HANUMAN JAYANTI: Hindus venerate Lord Rama’s devotee

THURSDAY, APRIL 24: Mere days after wrapping up celebrations for Lord Rama, Hindus honor Rama’s most ardent devotee—Hanuman—on Hanuman Jayanti. Popularly known as the “monkey god,” Hanuman served Sri Rama throughout his life, always crediting Rama for any personal accomplishments. Hanuman’s humility and ability to give without expecting return earned him the title of a true Karma Yogi.

Even Lord Rama spoke of himself as indebted to Hanuman, pointing out that Hanuman’s “superhuman deeds” made him a hero. When Hanuman would take no credit but, instead, attribute his acts to Lord Rama, Rama declared: “All will honor and worship you like Myself. Whenever My stories are recited or glories sung, your glory will be sung before Mine.” (Wikipedia has details.) As Hanuman was born at dawn, his devotees worship and perform Prasad, or the offering of food, today at sunrise.

Legend tells that Hanuman came to earth as part of the Vanara community, a group whose members bore a reddish orange hue by assuming an ape-like form.

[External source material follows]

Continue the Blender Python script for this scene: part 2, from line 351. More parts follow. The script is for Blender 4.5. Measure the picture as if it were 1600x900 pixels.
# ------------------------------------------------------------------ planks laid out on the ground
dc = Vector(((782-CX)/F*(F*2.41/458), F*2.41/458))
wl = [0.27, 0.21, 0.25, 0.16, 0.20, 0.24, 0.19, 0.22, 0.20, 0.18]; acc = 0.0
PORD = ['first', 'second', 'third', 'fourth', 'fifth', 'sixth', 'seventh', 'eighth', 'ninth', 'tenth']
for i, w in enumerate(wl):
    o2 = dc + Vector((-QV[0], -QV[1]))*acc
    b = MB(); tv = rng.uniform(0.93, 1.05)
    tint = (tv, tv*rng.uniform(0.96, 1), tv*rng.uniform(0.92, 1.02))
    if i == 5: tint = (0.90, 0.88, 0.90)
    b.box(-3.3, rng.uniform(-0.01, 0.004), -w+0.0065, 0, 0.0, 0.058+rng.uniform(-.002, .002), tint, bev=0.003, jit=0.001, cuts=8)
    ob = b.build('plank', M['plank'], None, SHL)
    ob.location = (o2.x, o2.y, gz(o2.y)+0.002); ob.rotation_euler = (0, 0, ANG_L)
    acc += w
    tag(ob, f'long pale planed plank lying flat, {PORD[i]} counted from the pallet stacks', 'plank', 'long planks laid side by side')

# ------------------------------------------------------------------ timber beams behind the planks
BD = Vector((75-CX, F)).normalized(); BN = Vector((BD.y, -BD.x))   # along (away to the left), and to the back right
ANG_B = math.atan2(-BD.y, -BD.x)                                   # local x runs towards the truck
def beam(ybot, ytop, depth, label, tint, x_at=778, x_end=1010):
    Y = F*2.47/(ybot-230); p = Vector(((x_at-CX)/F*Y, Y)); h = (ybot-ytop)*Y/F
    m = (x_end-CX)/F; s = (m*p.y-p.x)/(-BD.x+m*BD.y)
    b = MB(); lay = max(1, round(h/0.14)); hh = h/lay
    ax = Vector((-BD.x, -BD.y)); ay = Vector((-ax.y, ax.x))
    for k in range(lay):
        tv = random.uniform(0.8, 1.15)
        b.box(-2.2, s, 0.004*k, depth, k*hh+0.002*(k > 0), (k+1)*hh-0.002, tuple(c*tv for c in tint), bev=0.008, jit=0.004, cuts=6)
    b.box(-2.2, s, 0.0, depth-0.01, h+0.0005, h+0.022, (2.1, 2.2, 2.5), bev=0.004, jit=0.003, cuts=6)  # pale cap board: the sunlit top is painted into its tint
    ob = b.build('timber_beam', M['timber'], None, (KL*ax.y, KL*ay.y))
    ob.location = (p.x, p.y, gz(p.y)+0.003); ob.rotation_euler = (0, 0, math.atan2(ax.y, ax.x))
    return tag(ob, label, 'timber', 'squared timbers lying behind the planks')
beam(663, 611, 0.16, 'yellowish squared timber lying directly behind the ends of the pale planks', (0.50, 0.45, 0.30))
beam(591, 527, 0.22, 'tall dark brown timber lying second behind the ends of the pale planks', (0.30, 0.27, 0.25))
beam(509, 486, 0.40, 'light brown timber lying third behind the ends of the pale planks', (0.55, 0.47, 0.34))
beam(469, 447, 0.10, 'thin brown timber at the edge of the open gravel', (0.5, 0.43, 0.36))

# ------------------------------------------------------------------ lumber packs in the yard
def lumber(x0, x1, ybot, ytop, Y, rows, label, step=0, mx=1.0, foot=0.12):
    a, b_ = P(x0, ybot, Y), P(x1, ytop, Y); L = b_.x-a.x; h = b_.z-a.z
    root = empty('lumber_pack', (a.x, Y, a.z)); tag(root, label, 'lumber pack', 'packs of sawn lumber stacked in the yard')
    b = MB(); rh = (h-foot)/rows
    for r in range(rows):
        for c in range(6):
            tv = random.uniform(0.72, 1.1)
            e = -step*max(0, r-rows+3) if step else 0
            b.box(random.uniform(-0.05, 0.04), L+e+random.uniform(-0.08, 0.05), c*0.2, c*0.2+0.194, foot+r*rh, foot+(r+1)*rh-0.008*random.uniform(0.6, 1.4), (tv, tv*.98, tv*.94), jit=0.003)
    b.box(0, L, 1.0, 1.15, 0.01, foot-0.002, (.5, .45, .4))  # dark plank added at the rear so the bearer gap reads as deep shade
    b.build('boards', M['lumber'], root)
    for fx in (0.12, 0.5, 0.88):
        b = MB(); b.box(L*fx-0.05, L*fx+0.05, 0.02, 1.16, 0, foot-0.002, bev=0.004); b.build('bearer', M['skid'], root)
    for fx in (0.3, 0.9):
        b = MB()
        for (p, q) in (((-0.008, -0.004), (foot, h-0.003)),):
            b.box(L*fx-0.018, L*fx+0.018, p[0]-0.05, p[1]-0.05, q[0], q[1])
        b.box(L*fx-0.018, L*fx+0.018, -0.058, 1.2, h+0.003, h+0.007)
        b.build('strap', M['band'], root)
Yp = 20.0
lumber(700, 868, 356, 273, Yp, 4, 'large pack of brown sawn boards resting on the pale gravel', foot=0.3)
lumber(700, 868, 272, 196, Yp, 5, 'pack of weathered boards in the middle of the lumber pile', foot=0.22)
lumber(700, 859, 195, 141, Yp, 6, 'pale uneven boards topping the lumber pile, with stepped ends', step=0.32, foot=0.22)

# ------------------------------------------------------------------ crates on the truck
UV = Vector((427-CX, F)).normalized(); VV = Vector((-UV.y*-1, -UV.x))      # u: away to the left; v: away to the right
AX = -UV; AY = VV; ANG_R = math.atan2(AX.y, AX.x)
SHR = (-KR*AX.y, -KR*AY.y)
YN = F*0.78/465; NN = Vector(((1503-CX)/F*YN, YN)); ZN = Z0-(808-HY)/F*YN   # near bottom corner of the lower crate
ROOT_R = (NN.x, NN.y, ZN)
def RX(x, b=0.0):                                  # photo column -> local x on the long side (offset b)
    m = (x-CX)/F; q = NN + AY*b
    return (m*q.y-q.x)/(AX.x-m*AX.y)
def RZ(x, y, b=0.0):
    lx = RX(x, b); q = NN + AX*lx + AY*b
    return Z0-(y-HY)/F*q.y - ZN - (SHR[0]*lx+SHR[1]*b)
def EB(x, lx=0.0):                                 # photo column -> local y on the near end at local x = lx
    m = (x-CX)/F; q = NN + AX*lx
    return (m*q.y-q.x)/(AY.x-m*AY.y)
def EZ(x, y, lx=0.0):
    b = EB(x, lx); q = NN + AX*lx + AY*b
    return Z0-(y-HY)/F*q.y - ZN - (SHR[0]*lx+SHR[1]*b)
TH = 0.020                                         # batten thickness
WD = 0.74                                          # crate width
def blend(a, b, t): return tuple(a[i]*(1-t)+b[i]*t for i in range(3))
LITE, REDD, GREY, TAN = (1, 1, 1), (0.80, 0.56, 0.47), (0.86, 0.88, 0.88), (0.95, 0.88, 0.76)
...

Today’s Hindu Hanuman temples are marked with reddish orange coloring, and devotees apply tilaka of sindhur, a type of facial coloring, in the same hue.

Stemming from his unflinching devotion to Lord Rama was Hanuman’s ability to do what no other could: cross the ocean, burn a city without personal harm and bring others back from the dead, all in the name of Rama. Hindus hold that Hanuman can assume any form at will.


Though dates vary widely by region, most Hindus observe Hanuman Jayanti today or, in some places, during festivities the weekend prior. (Find related news stories at The Times of India.) Many workers enjoy a weeklong holiday at this time, in respect to both the Jain Mahavir Jayanti and Hindu Hanuman Jayanti.